US Commerce Department orders antidumping rates be reset on Indian shrimp producers

10/08/2018 10:00 - 10 total view

The report concludes that Indian companies dumped – or sold their shrimp below market rates – their products from 1 February, 2016 to 31 January, 2017. As a result, 230 Indian companies will see their deposit rates go up to 1.35 percent.

According to a 10 July memo written by James Maeder, Commerce’s associate deputy assistant secretary for antidumping, the order applies to: “(C)ertain frozen warmwater shrimp and prawns, whether wildcaught (ocean harvested) or farm-raised (produced by aquaculture), head-on or head-off, shell-on or peeled, tail-on or tail-off, deveined or not deveined, cooked or raw, or otherwise processed in frozen form.” 

The deposits serve as a bond companies must pay to the federal government in case officials rule a company is trying to gain an unfair advantage in the market by selling their products at less than a fair price.
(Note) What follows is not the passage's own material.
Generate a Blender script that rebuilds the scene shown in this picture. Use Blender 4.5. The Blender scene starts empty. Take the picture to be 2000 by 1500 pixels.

On Monday 16 July, Commerce officials set the rate at 1.35 percent for Indian processors affected by the ruling. According to the Southern Shrimp Alliance, a U.S. trade association, the deposit rate will work out to an approximate USD 0.06 (EUR 0.05) per-pound levy on imports. That’s based on an average market value of USD 4.34 (EUR 3.76) per pound. 

When officials made their preliminary announcement of their findings back in March, they assessed a 2.34 percent deposit fee. However, Maeder’s memo notes Devi Fisheries Limited appealed the ruling, saying that Commerce investigators failed to convert values from price-per-kilogram to price-per-pound. Officials also agreed to the forward exchange rates that the processors used in calculating U.S. prices.

One company that will not face the deposit requirement is Liberty Group, which was determined to have a weighted-average dumping margin of zero. 

Commerce officials determined the rate by reviewing sales of Devi and Liberty Group.